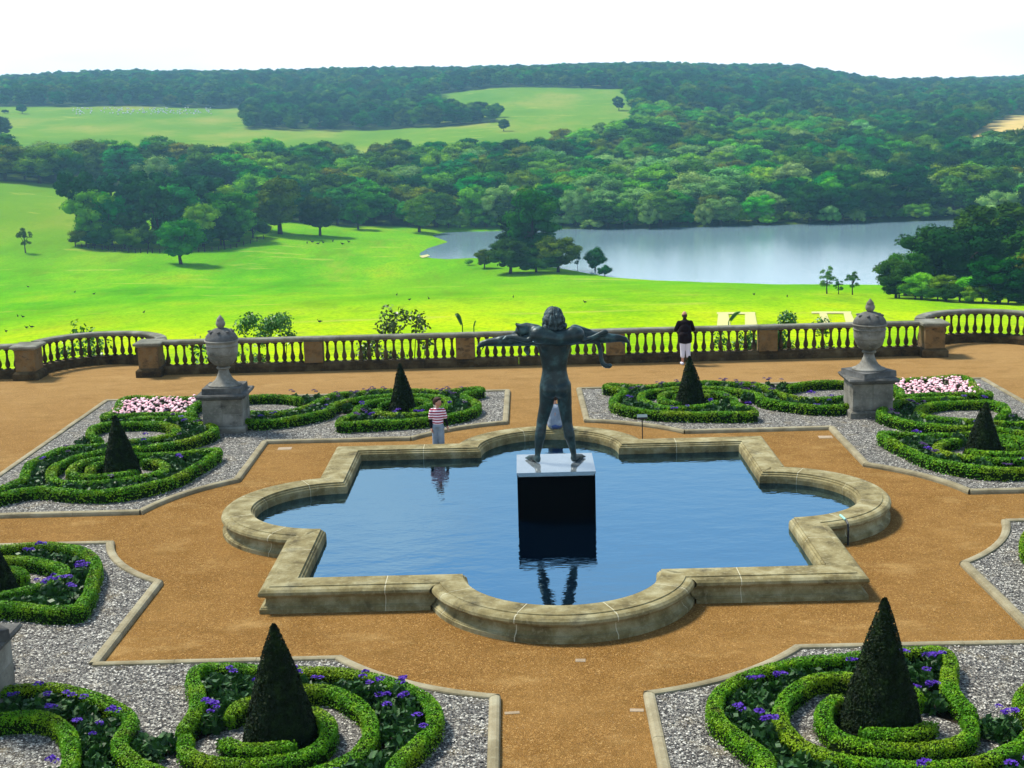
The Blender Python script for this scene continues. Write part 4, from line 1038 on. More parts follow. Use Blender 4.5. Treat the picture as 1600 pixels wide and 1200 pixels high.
UL = [(-9.0, 9.3, 'far left'), (9.02, 9.22, 'far right'), (-9.05, -9.3, 'near left'), (9.05, -9.3, 'near right')]
for k, (x, y, nm) in enumerate(UL):
    lp = f'grey stone pedestal under the urn of the {nm} bed' + (', cut by the left edge' if nm == 'near left' else '')
    lu = f'weathered lidded stone urn with finial on the {nm} pedestal'
    if k == 0: pd0.location = (x, y, 0); pd0['label'] = lp; ur0.location = (x, y, 1.161); ur0['label'] = lu
    else: dup(pd0, (x, y, 0), 0, lp); dup(ur0, (x, y, 1.161), .4*k, lu); 

# ---------------------------------------------------------------- balustrade
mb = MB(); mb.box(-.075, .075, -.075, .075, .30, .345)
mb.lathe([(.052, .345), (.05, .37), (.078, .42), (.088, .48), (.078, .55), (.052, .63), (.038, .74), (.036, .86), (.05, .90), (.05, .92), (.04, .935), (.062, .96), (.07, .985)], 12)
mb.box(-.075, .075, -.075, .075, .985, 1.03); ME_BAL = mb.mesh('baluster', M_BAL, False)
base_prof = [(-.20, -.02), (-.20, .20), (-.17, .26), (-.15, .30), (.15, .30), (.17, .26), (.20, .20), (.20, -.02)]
rail_prof = [(-.12, 1.03), (-.12, 1.06), (-.19, 1.09), (-.20, 1.14), (-.18, 1.175), (-.14, 1.19), (.14, 1.19), (.18, 1.175), (.20, 1.14), (.19, 1.09), (.12, 1.06), (.12, 1.03)]
def run(par, P, pitch=.2875, stones=1.31, skip=0):
    P, N = sweep_stations(np.array(P)); L = np.concatenate([[0], np.cumsum(np.linalg.norm(np.diff(P, axis=0), axis=1))]); T = L[-1]
    n = max(1, round(T/stones)); cu = [T*k/n for k in range(n+1)]
    for p_, n_ in split_path(P, N, cu, .008):
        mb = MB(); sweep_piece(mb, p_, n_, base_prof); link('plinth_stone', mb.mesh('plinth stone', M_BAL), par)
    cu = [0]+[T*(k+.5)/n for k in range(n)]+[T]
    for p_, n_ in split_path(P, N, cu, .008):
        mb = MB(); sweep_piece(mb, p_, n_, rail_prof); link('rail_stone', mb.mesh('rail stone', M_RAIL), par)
    nb = round(T/pitch)
    for k in range(nb):
        l = T*(k+.5)/nb; x = np.interp(l, L, P[:, 0]); y = np.interp(l, L, P[:, 1]); i = min(np.searchsorted(L, l), len(P)-1); d = P[i]-P[i-1]
        link('baluster', ME_BAL, par, (x, y, 0), math.atan2(d[1], d[0]))
def pier(par, x, y, w=.32, dpt=.22, big=False):
    mb = MB(); mb.box(x-w, x+w, y-dpt, y+dpt, .301, 1.035); link('pier', mb.mesh('pier', M_PIER), par)
    if big:
        mb = MB(); e = .1
        mb.add([(x+a*(w+e+c), y+b*(dpt+e+c), z) for z, c in ((-.02, .0), (.22, .0), (.30, -.08)) for a, b in ((-1, -1), (1, -1), (1, 1), (-1, 1))], [(3, 2, 1, 0)]+[(j*4+i, j*4+(i+1) % 4, j*4+4+(i+1) % 4, j*4+4+i) for j in (0, 1) for i in range(4)]+[(8, 9, 10, 11)])
        link('pier_base', mb.mesh('pier base', M_BAL), par)
        mb = MB(); mb.add([(x+a*(w+c), y+b*(dpt+c), z) for z, c in ((1.036, .02), (1.08, .06), (1.10, .12), (1.17, .13), (1.20, .08)) for a, b in ((-1, -1), (1, -1), (1, 1), (-1, 1))], [(3, 2, 1, 0)]+[(j*4+i, j*4+(i+1) % 4, j*4+4+(i+1) % 4, j*4+4+i) for j in range(4) for i in range(4)]+[(16, 17, 18, 19)])
        link('pier_cap', mb.mesh('pier cap', M_RAIL), par)
bs = thing('balustrade', 'long straight weathered stone balustrade across the terrace edge', 'balustrade')
XP = [-13.5, -7.85, -2.6, 2.6, 7.85, 13.5]
for a, b in zip(XP[:-1], XP[1:]):
    a2 = a+(.32 if abs(a) < 13 else .42); b2 = b-(.32 if abs(b) < 13 else .42); P = [(a2+.002, BY), (b2-.002, BY)]
    n0 = len(bs.children); Pn, Nn_ = sweep_stations(np.array([(a, BY), (b, BY)])); 
    run(bs, [(a2, BY), (b2, BY)])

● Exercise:
Check every line for "False" and show the ones that have it.

● Exercise answer:
mb.box(-.075, .075, -.075, .075, .985, 1.03); ME_BAL = mb.mesh('baluster', M_BAL, False)
def pier(par, x, y, w=.32, dpt=.22, big=False):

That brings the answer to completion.